─── Records for the task ───

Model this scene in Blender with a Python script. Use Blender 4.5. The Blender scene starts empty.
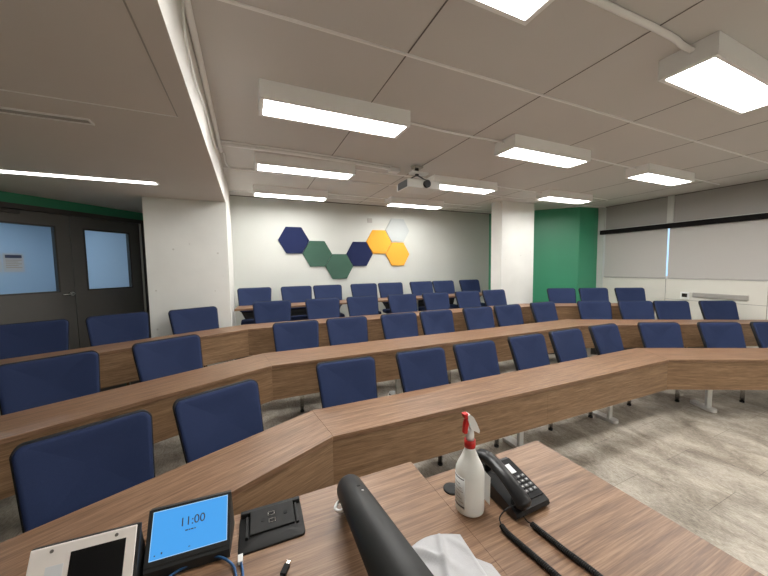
import bpy, bmesh, math, random
from mathutils import Vector, Matrix
random.seed(4)
sc = bpy.context.scene
C = sc.collection
PI = math.pi
EYE = 1.90

# ------------------------------------------------------------------ materials
def new_mat(name):
    m = bpy.data.materials.new(name); m.use_nodes = True
    nt = m.node_tree; b = nt.nodes['Principled BSDF']
    return m, nt, b

def plain(name, col, rough=.6, metal=0.0, noise=0.0, nscale=8, bump=0.0, bscale=200, spec=.5, coat=0):
    m, nt, b = new_mat(name)
    b.inputs['Base Color'].default_value = (*col, 1)
    b.inputs['Roughness'].default_value = rough
    b.inputs['Metallic'].default_value = metal
    b.inputs['Specular IOR Level'].default_value = spec
    if coat: b.inputs['Coat Weight'].default_value = coat
    tc = nt.nodes.new('ShaderNodeTexCoord')
    if noise:
        n = nt.nodes.new('ShaderNodeTexNoise'); n.inputs['Scale'].default_value = nscale; n.inputs['Detail'].default_value = 5
        nt.links.new(tc.outputs['Object'], n.inputs['Vector'])
        r = nt.nodes.new('ShaderNodeMix'); r.data_type = 'RGBA'
        r.inputs[6].default_value = (*[c * (1 - noise) for c in col], 1)
        r.inputs[7].default_value = (*[min(1, c * (1 + noise)) for c in col], 1)
        nt.links.new(n.outputs['Fac'], r.inputs[0]); nt.links.new(r.outputs[2], b.inputs['Base Color'])
    if bump:
        n2 = nt.nodes.new('ShaderNodeTexNoise'); n2.inputs['Scale'].default_value = bscale; n2.inputs['Detail'].default_value = 3
        nt.links.new(tc.outputs['Object'], n2.inputs['Vector'])
        bp = nt.nodes.new('ShaderNodeBump'); bp.inputs['Strength'].default_value = bump; bp.inputs['Distance'].default_value = .002
        nt.links.new(n2.outputs['Fac'], bp.inputs['Height']); nt.links.new(bp.outputs['Normal'], b.inputs['Normal'])
    return m

def emit(name, col, s):
    m, nt, b = new_mat(name)
    b.inputs['Base Color'].default_value = (.8, .8, .8, 1)
    b.inputs['Emission Color'].default_value = (*col, 1)
    b.inputs['Emission Strength'].default_value = s
    return m

def ramp(nt, stops):
    r = nt.nodes.new('ShaderNodeValToRGB')
    el = r.color_ramp.elements
    while len(el) < len(stops): el.new(.5)
    for e, (p, c) in zip(el, stops): e.position = p; e.color = (*c, 1)
    return r

def wood(name, deg, dark, mid, light, vertical=False, rough=.42):
    """laminate whose grain runs along the direction deg in plan"""
    m, nt, b = new_mat(name)
    g = nt.nodes.new('ShaderNodeNewGeometry')
    mp = nt.nodes.new('ShaderNodeMapping'); mp.vector_type = 'TEXTURE'
    mp.inputs['Rotation'].default_value = (0, 0, math.radians(deg))
    nt.links.new(g.outputs['Position'], mp.inputs['Vector'])
    def stretched(sx, sy, sz, scale, detail, dist=0):
        v = nt.nodes.new('ShaderNodeVectorMath'); v.operation = 'MULTIPLY'
        v.inputs[1].default_value = (sx, sy, sz)
        nt.links.new(mp.outputs['Vector'], v.inputs[0])
        n = nt.nodes.new('ShaderNodeTexNoise'); n.inputs['Scale'].default_value = scale
        n.inputs['Detail'].default_value = detail; n.inputs['Roughness'].default_value = .6
        n.inputs['Distortion'].default_value = dist
        nt.links.new(v.outputs[0], n.inputs['Vector'])
        return n
    a = stretched(.9, 19, 19, 2.6, 8, .5)
    f = stretched(2.4, 80, 80, 3.2, 6, .3)
    mx = nt.nodes.new('ShaderNodeMix'); mx.data_type = 'FLOAT'; mx.inputs[0].default_value = .5
    nt.links.new(a.outputs['Fac'], mx.inputs[2]); nt.links.new(f.outputs['Fac'], mx.inputs[3])
    r = ramp(nt, [(.34, dark), (.5, mid), (.64, light)])
    nt.links.new(mx.outputs[0], r.inputs[0]); nt.links.new(r.outputs[0], b.inputs['Base Color'])
    b.inputs['Roughness'].default_value = rough
    bp = nt.nodes.new('ShaderNodeBump'); bp.inputs['Strength'].default_value = .08; bp.inputs['Distance'].default_value = .001
    nt.links.new(f.outputs['Fac'], bp.inputs['Height']); nt.links.new(bp.outputs['Normal'], b.inputs['Normal'])
    return m

WD, WM, WL = (.092, .045, .021), (.208, .114, .062), (.320, .196, .117)
W = {0: wood('walnut laminate', 0, WD, WM, WL), 25: wood('walnut laminate left wing', 25, WD, WM, WL), -28: wood('walnut laminate right wing', -28, WD, WM, WL)}

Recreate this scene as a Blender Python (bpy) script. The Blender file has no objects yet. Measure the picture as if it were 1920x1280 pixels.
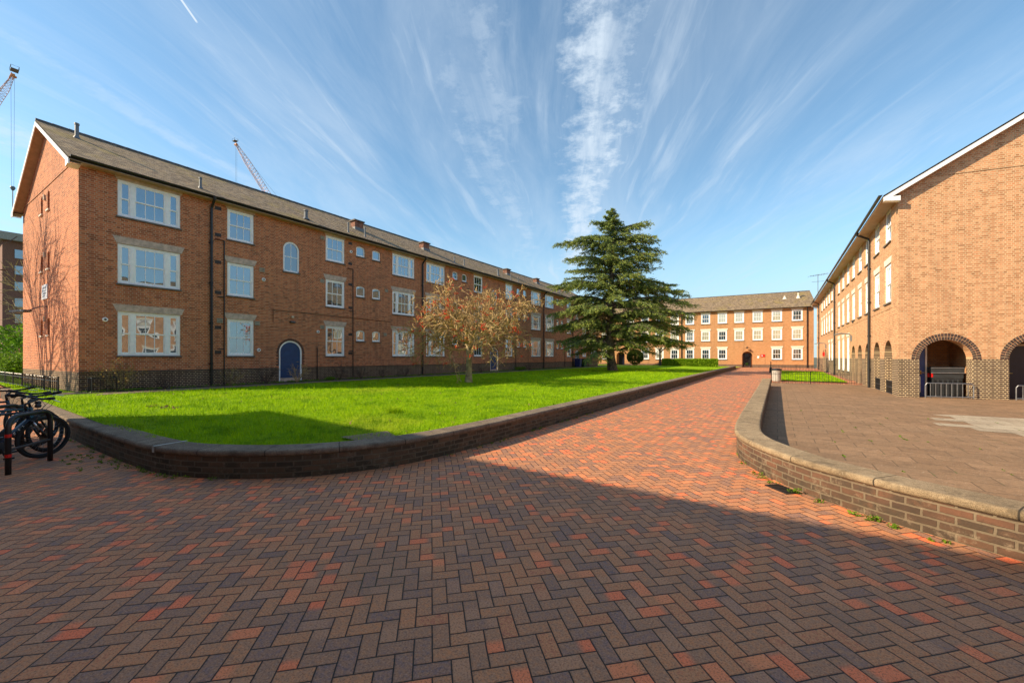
import bpy, bmesh, math, random
import numpy as np
from mathutils import Vector, Matrix
from mathutils.geometry import delaunay_2d_cdt
C = bpy.context.scene.collection
R = math.radians
rnd = random.Random(7)

# ------------------------------------------------------------------ camera, sky, sun, exposure
YAW = math.atan2(498, 738)
cam = bpy.data.cameras.new("camera"); camo = bpy.data.objects.new("camera", cam); C.objects.link(camo)
camo.location = (0, 0, 1.64); camo.rotation_euler = (math.pi/2, 0, YAW)
cam.sensor_width = 36; cam.lens = 738/1920*36; cam.shift_y = 29.4/1920
cam.clip_start = 0.05; cam.clip_end = 6000
bpy.context.scene.camera = camo

SUN_V = Vector((-1.15, -1.15, 1.0)).normalized()
SUN_EL = math.asin(SUN_V.z)
world = bpy.data.worlds.new("World"); bpy.context.scene.world = world; world.use_nodes = True
SKY_STRENGTH, SUN_STRENGTH, EXPOSURE = 0.132, 5.0, 0.72

class NT:
    """small node-building helper"""
    def __init__(s, nt): s.nt = nt; s.n = nt.nodes; s.l = nt.links
    def node(s, t, **kw):
        nd = s.n.new(t)
        for k, v in kw.items(): setattr(nd, k, v)
        return nd
    def put(s, sock, v):
        if v is None: return
        if isinstance(v, bpy.types.NodeSocket): s.l.new(v, sock)
        else: sock.default_value = v
    def m(s, op, a, b=None, c=None, clamp=False):
        nd = s.node('ShaderNodeMath', operation=op, use_clamp=clamp)
        s.put(nd.inputs[0], a); s.put(nd.inputs[1], b); s.put(nd.inputs[2], c)
        return nd.outputs[0]
    def step(s, v, a, b, x=0.0, y=1.0):
        nd = s.node('ShaderNodeMapRange', interpolation_type='SMOOTHSTEP')
        s.put(nd.inputs['Value'], v)
        nd.inputs['From Min'].default_value = a; nd.inputs['From Max'].default_value = b
        nd.inputs['To Min'].default_value = x; nd.inputs['To Max'].default_value = y
        return nd.outputs[0]
    def mix(s, f, a, b, blend='MIX'):
        nd = s.node('ShaderNodeMix', data_type='RGBA', blend_type=blend)
        s.put(nd.inputs[0], f)
        s.put(nd.inputs[6], a if isinstance(a, bpy.types.NodeSocket) else (*a, 1))
        s.put(nd.inputs[7], b if isinstance(b, bpy.types.NodeSocket) else (*b, 1))
        return nd.outputs[2]
    def noise(s, vec, scale, detail=4, rough=.55, dist=0.0):
        nd = s.node('ShaderNodeTexNoise'); s.put(nd.inputs['Vector'], vec)
        nd.inputs['Scale'].default_value = scale; nd.inputs['Detail'].default_value = detail
        nd.inputs['Roughness'].default_value = rough; nd.inputs['Distortion'].default_value = dist
        return nd.outputs['Fac']
    def xyz(s, v):
        nd = s.node('ShaderNodeSeparateXYZ'); s.put(nd.inputs[0], v); return nd.outputs
    def vec(s, x, y, z=0.0):
        nd = s.node('ShaderNodeCombineXYZ')
        for i, v in enumerate((x, y, z)): s.put(nd.inputs[i], v)
        return nd.outputs[0]
    def ramp(s, v, stops):
        nd = s.node('ShaderNodeValToRGB'); s.put(nd.inputs[0], v)
        e = nd.color_ramp.elements
        while len(e) < len(stops): e.new(0.5)
        for i, (p, c) in enumerate(stops): e[i].position = p; e[i].color = (*c, 1)
        return nd.outputs[0]

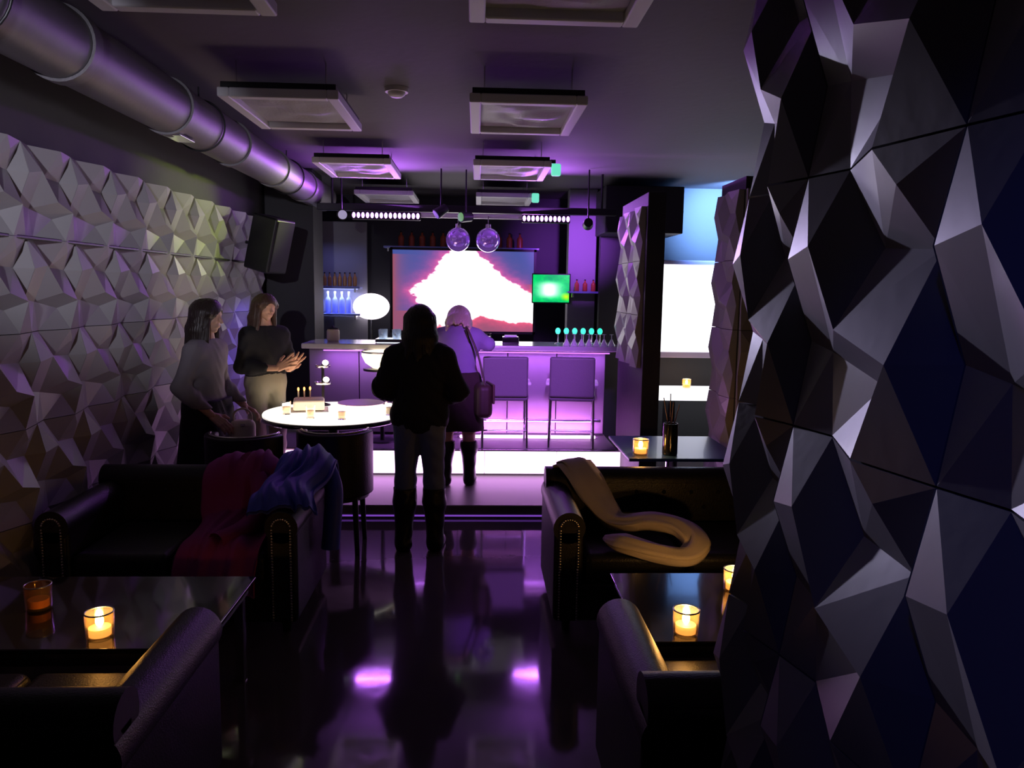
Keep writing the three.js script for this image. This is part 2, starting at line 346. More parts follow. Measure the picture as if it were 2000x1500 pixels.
{ // loudspeaker high on the left wall
  const s = thing('loudspeaker', 'black loudspeaker tilted down high on the far left wall', 'speaker', V(-1.9, 2.12, -7.25), 70 * DEG);
  const c = new THREE.Group();
  part('cabinet', box(0.3, 0.5, 0.26, 0, 0, 0, 0.02).rotateX(0.25), M.black, s);
  part('grille', box(0.26, 0.46, 0.02, 0, 0, 0.13, 0.008).rotateX(0.25), std([0.02, 0.02, 0.022], 0.8, { bumpMap: rep(TX.weave, 10), bumpScale: 0.002 }), s);
  part('bracket', rod(V(0, 0, -0.12), V(-0.02, 0.02, -0.24), 0.015), M.black, s);
}

// ---------------------------------------------------------------- bar
const BZ = -7.4;
{
  const b = thing('bar_counter', 'long bar counter with a pale stone top and panelled front lit purple', 'bar counter');
  part('countertop', box(3.0, 0.05, 0.62, -0.12, 1.195, -7.5, 0.012), M.counter, b);
  for (let i = 0; i < 6; i++) part('front_panel', box(0.466, 0.8, 0.03, -1.355 + i * 0.474, 0.755, -7.4, 0.006), M.barFront, b);
  part('body', box(2.84, 0.84, 0.34, -0.16, S2 + 0.42, -7.6), M.wallDark, b);
  part('foot_rail', join(rod(V(-1.5, 0.5, -7.27), V(1.2, 0.5, -7.27), 0.016), ...[-1.4, -0.6, 0.3, 1.15].map((x) => rod(V(x, 0.5, -7.27), V(x, 0.5, -7.39), 0.01))), M.chrome, b);
  const s = thing('counter_light_strip', 'purple light strip hidden under the front edge of the bar top', 'light strip');
  part('strip', box(2.7, 0.012, 0.02, -0.08, 1.152, -7.28), glow(PURPLE, 2), s); part('channel', box(2.74, 0.012, 0.03, -0.08, 1.163, -7.28), M.chrome, s);
  const f = thing('bar_foot_light', 'bright magenta light strip on the platform at the foot of the bar', 'light strip');
  part('strip', box(1.3, 0.03, 0.03, 0.5, S2 + 0.017, -7.235, 0.01), glow([1, 0.55, 1], 3), f); part('channel', box(1.34, 0.012, 0.05, 0.5, S2 + 0.006, -7.25), M.chrome, f);
}
{ // back bar
  const b = thing('back_bar', 'dark back bar cupboard running below the television', 'cabinet');
  part('countertop', box(3.6, 0.04, 0.9, -0.25, 1.02, -10.03, 0.008), M.blackGloss, b);
  for (let i = 0; i < 6; i++) { const d = part('door', box(0.57, 0.62, 0.03, -1.72 + i * 0.59, S2 + 0.34, -9.62, 0.006), M.wallDark, b); part('handle', rod(V(-1.5 + i * 0.59, S2 + 0.45, -9.595), V(-1.5 + i * 0.59, S2 + 0.6, -9.595), 0.006), M.chrome, d); }
  part('carcass', box(3.56, 0.66, 0.8, -0.25, S2 + 0.34, -10.05), M.wallDark, b);
  // television
  const N = 512, cv = document.createElement('canvas'); cv.width = N; cv.height = 288;
  const ctx = cv.getContext('2d'), img = ctx.createImageData(N, 288);
  const poly = [[0.14, 0.50], [0.30, 0.26], [0.37, 0.05], [0.50, -0.08], [0.64, 0.10], [0.76, 0.30], [0.9, 0.44], [1.02, 0.55], [1.02, 0.88], [0.86, 0.88], [0.62, 0.80], [0.46, 0.95], [0.30, 0.92], [0.20, 0.68]];
  const sd = (x, y) => { let d = 1e9, s = 1; for (let i = 0, j = poly.length - 1; i < poly.length; j = i++) { const [ax, ay] = poly[j], [bx, by] = poly[i], ex = bx - ax, ey = by - ay, wx = x - ax, wy = y - ay, t = Math.max(0, Math.min(1, (wx * ex + wy * ey) / (ex * ex + ey * ey))); d = Math.min(d, Math.hypot(wx - ex * t, wy - ey * t)); if (ay > y !== by > y && x < (ex * (y - ay)) / ey + ax) s = -s; } return s * d; };
  for (let y = 0; y < 288; y++) for (let x = 0; x < N; x++) {
    const u = x / N, v = y / 288, d = sd(u, v) + 0.06 * (fbm(u, v, 24, 3) - 0.45), k = Math.exp(-Math.max(0, d) / 0.05), red = Math.max(0, Math.exp(-u / 0.05), Math.exp(-(1 - u) / 0.05) * (v > 0.4), (v > 0.75) * 0.8) * (v > 0.05);
    const base = [0.05 + 0.1 * red * 3 + 0.9 * k, 0.08 + 0.06 * k * k, 0.22 * (1 - Math.min(1, red)) + 0.12 + 0.1 * k];
    const w = Math.max(0, Math.min(1, 0.5 - d / 0.03));
    for (let c = 0; c < 3; c++) { const lin = (base[c] * (1 - w) + 3 * w) / 3; img.data[4 * (y * N + x) + c] = 255 * Math.pow(lin, 1 / 2.2); }
    img.data[4 * (y * N + x) + 3] = 255;
  }
  ctx.putImageData(img, 0, 0);
  const tex = new THREE.CanvasTexture(cv); tex.colorSpace = THREE.SRGBColorSpace;
  const tv = thing('television', 'large television over the back bar showing a blazing white burst', 'television', V(-0.17, 1.71, -9.75));
  part('housing', box(1.82, 1.06, 0.06, 0, 0, -0.035, 0.012), M.black, tv);
  part('screen', new THREE.PlaneGeometry(1.76, 1.0).translate(0, 0, 0.002), new THREE.MeshStandardMaterial({ color: 0x050505, roughness: 0.3, emissive: 0xffffff, emissiveMap: tex, emissiveIntensity: 3 }), tv);
  part('bezel', join(box(1.82, 0.03, 0.02, 0, 0.515, 0), box(1.82, 0.03, 0.02, 0, -0.515, 0), box(0.03, 1.06, 0.02, -0.895, 0, 0), box(0.03, 1.06, 0.02, 0.895, 0, 0)), M.black, tv);
  part('mount', box(0.5, 0.4, 0.7, 0, 0, -0.42), M.black, tv);
}
{ // small green screen
  const N = 128, t = dataTex(N, (u, v) => { const a = Math.exp(-(((u - 0.45) / 0.3) ** 2 + ((v - 0.45) / 0.28) ** 4)), y = Math.max(0, 0.9 - 5 * Math.hypot(u - 0.92, v - 0.2)); const n = fbm(u, v, 8, 3); return [0.95 * a + 0.8 * y, 0.5 + 0.3 * n + 0.5 * a + y * 0.3, 0.34 * (1 - y) + 0.6 * a]; }, true);
  const s = thing('small_screen', 'small glowing green and white screen right of the television', 'screen', V(0.9, 1.76, -9.4), -4 * DEG);
  part('screen', new THREE.PlaneGeometry(0.44, 0.33).translate(0, 0, 0.021), new THREE.MeshStandardMaterial({ color: 0x050505, roughness: 0.3, emissive: 0xffffff, emissiveMap: t, emissiveIntensity: 1.7 }), s);
  part('housing', box(0.47, 0.36, 0.04, 0, 0, 0, 0.01), M.black, s); part('arm', rod(V(0, 0, -0.02), V(0, 0, -1.08), 0.02), M.black, s);
}
const ORD = ['first', 'second', 'third', 'fourth', 'fifth', 'sixth', 'seventh', 'eighth', 'ninth', 'tenth', 'eleventh'];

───

**Short problem:** Gather all lines from the listing above in which "objects" occurs.

**Answer for this exercise:**
Recreate this scene as a Blender Python (bpy) script. The Blender file has no objects yet. Measure the picture as if it were 1920x1280 pixels.
cam = bpy.data.cameras.new("camera"); camo = bpy.data.objects.new("camera", cam); C.objects.link(camo)